Marcos Magalhães*
Parece uma daquelas coincidências interessantes. Um dia depois de o jornal Correio Braziliense publicar na primeira página uma charge que mostrava um ansioso Luiz Inácio ao lado do telefone, o presidente eleito dos Estados Unidos, Barack Obama, finalmente ligou para o presidente Lula e estabeleceu um primeiro contato com seu colega brasileiro. Isso depois de já haver conversado por telefone com chefes de Estado e de governo de 15 outros países, entre os quais Egito, Coréia do Sul e Polônia.
Durante cerca de 15 minutos, os dois trocaram impressões sobre a crise financeira mundial e estabeleceram a primeira ponte política. Obama elogiou a política econômica brasileira e ressaltou sua disposição em levar adiante a cooperação bilateral na área de biocombustíveis. Lula, por sua vez, convidou o presidente eleito a visitar o Brasil – o que, segundo Obama, ocorrerá na “primeira oportunidade” que aparecer.
Se tudo der certo, os dois presidentes poderão no mínimo repetir o bom relacionamento que tiveram até hoje Lula e o atual presidente George W. Bush. Quem diria que Lula e Bush, com histórias política e de vida tão diferentes, iriam se dar tão bem? Quem diria que a durona Condoleezza Rice, principal assessora de Bush para a área externa, aproveitaria a boa maré na relação bilateral para passear na Bahia? Pois é, agora Lula terá pela frente um político diferente, dono de uma história de conquistas até semelhante. Obama, primeiro presidente negro. Lula, primeiro presidente operário.
Lula já foi até chamado de “Obama do Brasil” pelo jornal norte-americano Christian Science Monitor. E este líder de esquerda que veio das camadas mais pobres da sociedade brasileira, disse o jornal em editorial, teria “uma ou duas coisas a ensinar a Obama”. Entre elas, talvez o que o Monitor chama de “soluções práticas” que agradam tanto aos investidores globais como à maioria da sociedade brasileira.
Como vai fluir essa nova química, esse contato pessoal entre Lula e Obama, só o tempo vai dizer. Tem tudo para dar certo. Mas nem sempre as boas previsões se confirmam. De certa forma, porém, a longa espera de Lula tem duas histórias a contar. A primeira é a do isolamento da América do Sul. Lula foi o primeiro líder sul-americano a receber um telefonema do presidente eleito dos Estados Unidos, que já havia distribuído chamadas para diversos outros países. Na América Latina, só o presidente mexicano Felipe Calderón havia sido lembrado antes. A outra história é a da iniciativa norte-americana de fortalecer a liderança brasileira na América do Sul, especialmente em contraposição ao presidente da Venezuela, Hugo Chávez.
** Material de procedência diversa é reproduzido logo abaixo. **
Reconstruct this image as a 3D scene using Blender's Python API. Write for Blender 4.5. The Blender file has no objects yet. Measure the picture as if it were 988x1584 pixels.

Em uma de suas primeiras declarações sobre países sul-americanos, Obama deixou claro que trabalhará no sentido de reduzir a dependência de seu país em relação ao petróleo comprado de produtores como a Venezuela. Bush e Chávez nunca tiveram nada em comum, mas o atual presidente norte-americano nunca havia anunciado publicamente uma proposta como a de Obama.
PublicidadeAo isolar Chávez e se aproximar de Lula, Obama de certa forma sinaliza a manutenção, em seu governo, do bom relacionamento existente até hoje entre Lula e Bush. O pragmatismo brasileiro – apesar da retórica muitas vezes semelhante à de Chávez, como assinala o Christian Science Monitor – parece ter conquistado Washington.
Antes, no Brasil, se mediam as chances de uma boa relação bilateral pelo grau de protecionismo do presidente eleito dos Estados Unidos. Os republicanos, nessa ótica, sempre saiam na frente por serem teoricamente mais ligados ao livre comércio. Mas acabavam mantendo medidas quase sempre tão protecionistas quanto as de seus adversários democratas. A agenda se ampliou. Agora existem muitos outros temas em jogo – do futuro da energia à segurança mundial. E os dois presidentes ainda terão muito que conversar.